おもしろいのは、キャリアの土台こそ専用品ですが、自転車を積むキャリアは市販のキャリアを使用しているところ。これは全国で行われるレースの最中にキャリアが壊れても、市販品なら量販店で購入して修理ができるからだそうです。サポートする車両がサポートできないのでは本末転倒ですもんね。
ニュートラルカーがレヴォーグである理由
ニュートラルカーは、選手たちと一緒に走りますから、かなりのスピードでコースを駆け抜けることになります。これだけのパーツを積んで、走行に問題はないのでしょうか? ニュートラルカーの運転も行う、シマノの小松さんにお話を伺いました。
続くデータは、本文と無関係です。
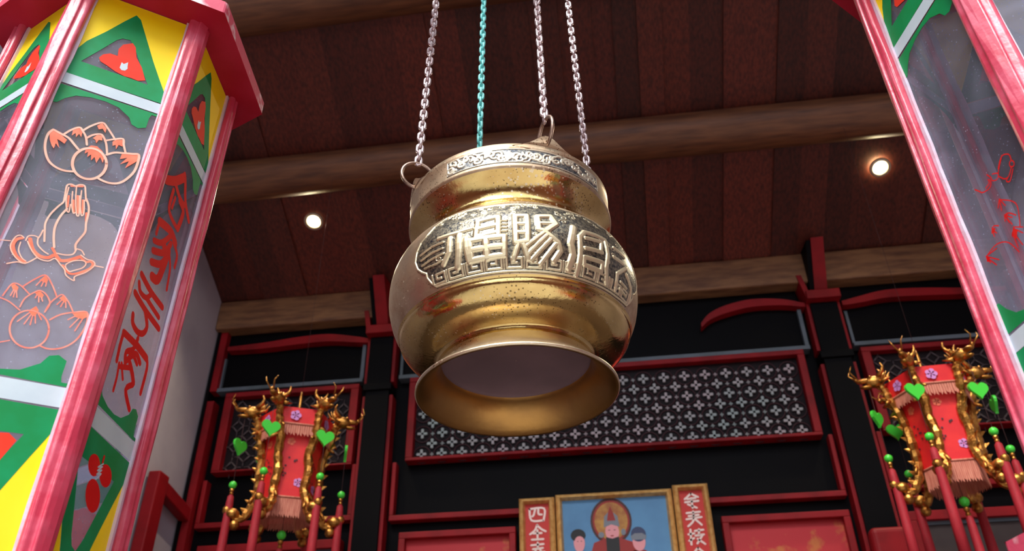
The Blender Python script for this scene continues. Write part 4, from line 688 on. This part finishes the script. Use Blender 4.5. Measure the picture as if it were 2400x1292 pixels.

「スバルの車両は長年使っておりますが、これだけのパーツを積んでもまったく不安なく走れます。自転車やホイールなどを高い位置に積載しますが、峠コースでも頭の上が振られることはありませんね。またレース中は、選手とクルマの速度を合わせて走行しなくてはいけない部分も多く、マニュアルモードでギアを固定して一定の速度で運転しなくてはなりませんが、そういう場面でも速度が合わせやすいですね」
レースの流れの中では、コース上で待機したあとから高速で走っている選手の集団に追いつく、または選手に追い抜かれて後方に下がる、といった動きが求められますが、運動性能に不満はなく、下りでのブレーキ性能にも不安を感じたことはないそうです。
「レヴォーグのニュートラルカーは、今回から1台が後期型になりましたが、足回りも良くなって、走行が楽になったと感じています。EyeSightが装備されるため、選手や他のチームカーとの接触や追突などが防げるのも、レヴォーグも良い点ですね」
たしかにコースサイドで見ていると、たくさんのチームカーやレースコミッショナーカー、ドクターカー、さらにコミッショナーカーの目が届かない部分でレースコントロールをするバイクも多く走っています。レースとは関係ない部分でレースの進行を妨げるのは避けたいところですね。
マヴィックカーと連携を図る
レース中、シマノのニュートラルカーと同じくサポートを行う、MAVICのニュートラルカー(通称マヴィックカー)と連携しながら走るそうです。レースコミッショナーからの指示を無線で受けながら、MAVICのニュートラルカーと連携。選手とチームカーの位置、レースの周回数や天候やコース図を頭の中で整理し、レースの流れを考えて邪魔にならないように、しかし何かあった際には迅速にサポートができる態勢を整えます。
ニュートラルカーのドライバーには、競技選手だった人も多く、シマノとMAVICのどちらのニュートラルサポートチームも顔見知りのため、阿吽の呼吸でお互いをサポートしているのだとか。
小松さんは「何も起きないのが一番ですが、何かあれば丁寧にサポートします。選手の気持ちも良くわかるし、シマノ製品の良さを知ってもらいたい。何より一番近くでレースを見られるのは良いですね(笑)」と、この仕事のやりがいを教えてくれました。
どんな競技でも選手が一番輝くのが良いことですが、それを影で支える存在が必ずあります。ニュートラルカーは宣伝も兼ねているので目立つ色をしていますが、まさにそんな影の存在です。自転車競技はもちろん選手が主役ですが、こういうサポート車両にも注目してみると、また新しいおもしろさが見つかるかもしれません。